Two bills up for final votes by the Honolulu City Council next week could destroy the short-term rental market and deal a serious blow to the visitor industry, according to the companies that own the websites where the bulk of the state’s vacation rentals advertise.
Airbnb’s public policy manager, Matt Middlebrook, sounded the alarm Tuesday, a day after the Council Planning Committee moved out two bills that would likely flip the vacation rental industry on its head.
“These overly restrictive proposals will limit the ability of Oahu residents to share their homes and completely eliminate vacation rentals on the island,” said Middlebrook. “Such policies not only hurt local families who depend on this extra income, it will also drastically reduce overall visitor accommodations on the island.”
Philip Minardi, who heads policy communications for Expedia Group, also said the bills were too restrictive.

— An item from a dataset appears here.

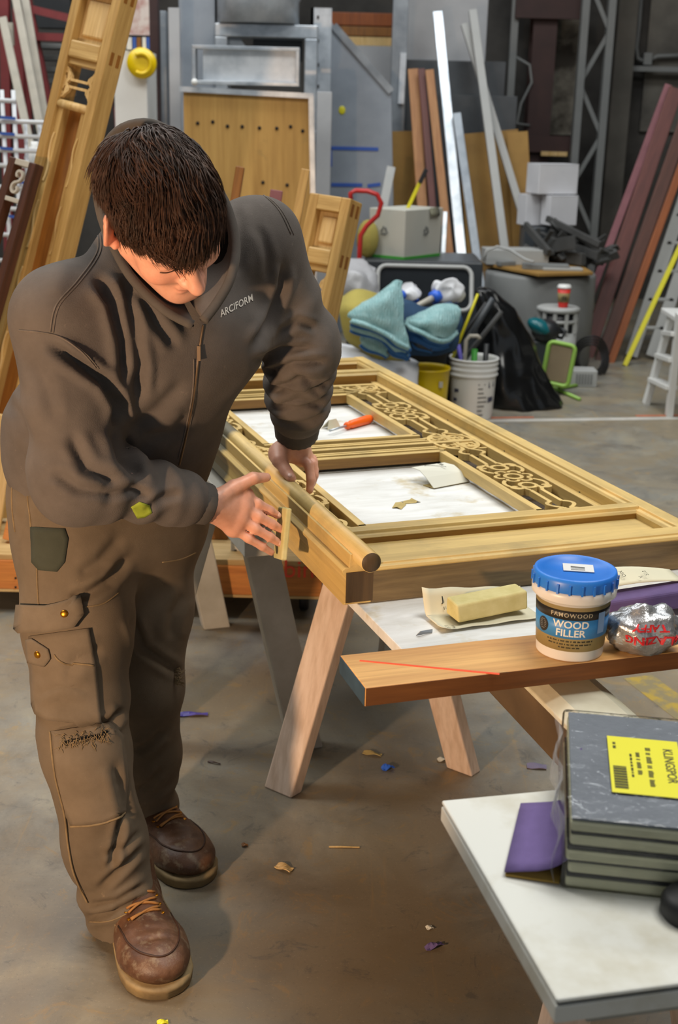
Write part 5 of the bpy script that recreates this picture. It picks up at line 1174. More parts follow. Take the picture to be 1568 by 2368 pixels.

Expedia’s companies include vacation rental booking platforms Vrbo and HomeAway.
Minardi urged Council members to postpone the May 8 date for voting on the two measures. “The proposal, in its current form, will not only impact the local travel and tourism economy, but countless responsible homeowners and small businesses that have come to rely upon Honolulu’s vibrant
vacation rental ecosystem,” Minardi said in a statement.
Jim DiCarlo, who owns a cleaning business that works with vacation rentals, said the Council bills are “one-sided and shortsighted.” The proposals could jeopardize thousands of jobs held by Oahu residents and cost the state and city governments millions in tax dollars that would go to other destinations more friendly to vacation rentals, he said.
DiCarlo, a member of the Oahu Short Term Rental Alliance, said city officials need to recognize that vacation homes are the future of the visitor industry. “Keeping tourists corralled in high-tourist traffic areas is unrealistic and is indicative of muddied lobbying by hotel industry executives who want to create higher demand and increased rates,” he said.
Bill 89 (2018), one of the bills
up for a final vote next week, would allow for an estimated 1,715 new vacation rentals across Oahu to receive permits. But those permits would be granted only to those who own and live in the home they’re renting, leaving “whole-home” vacation rentals in the cold.
What’s more, there are an estimated 8,000-25,000 vacation rentals on the island, so even if the permits were made available to whole-home units, the vast majority of vacation rentals would not be able to become legitimate.
Both Bill 89 and Bill 85 (2018) clamp down on illegal operators by requiring any advertisements to include either the street address of the property or a certificate number (which would apply to about 816 operators with nonconforming use permits issued up through 1989).
The two bills are supported by a diverse coalition including the American Hotel &Lodging Association and local hoteliers, the Unite Here Local 5 hotel and restaurant workers union, and the Hawai‘i
Appleseed Center for Law and Criminal Justice.
A March 2018 Appleseed study estimated there are 23,000 vacation rental units and that as many as 93% of them are whole-home operations.
Kekoa McClellan, a representative for the hotel association, disputed the claim by the vacation rental industry that the business is made up largely of small-scale local operators.
“The vast majority of these rentals are not coming from Tutu Kane renting out his back room,” McClellan said. “The vast majority of them are coming from whole-home rentals.”
One independent study showed 27% of total revenues generated by hosts with 20 or more units, he said. “That’s not home-sharing, that’s an illegal hotel dropped in the middle of a neighborhood.”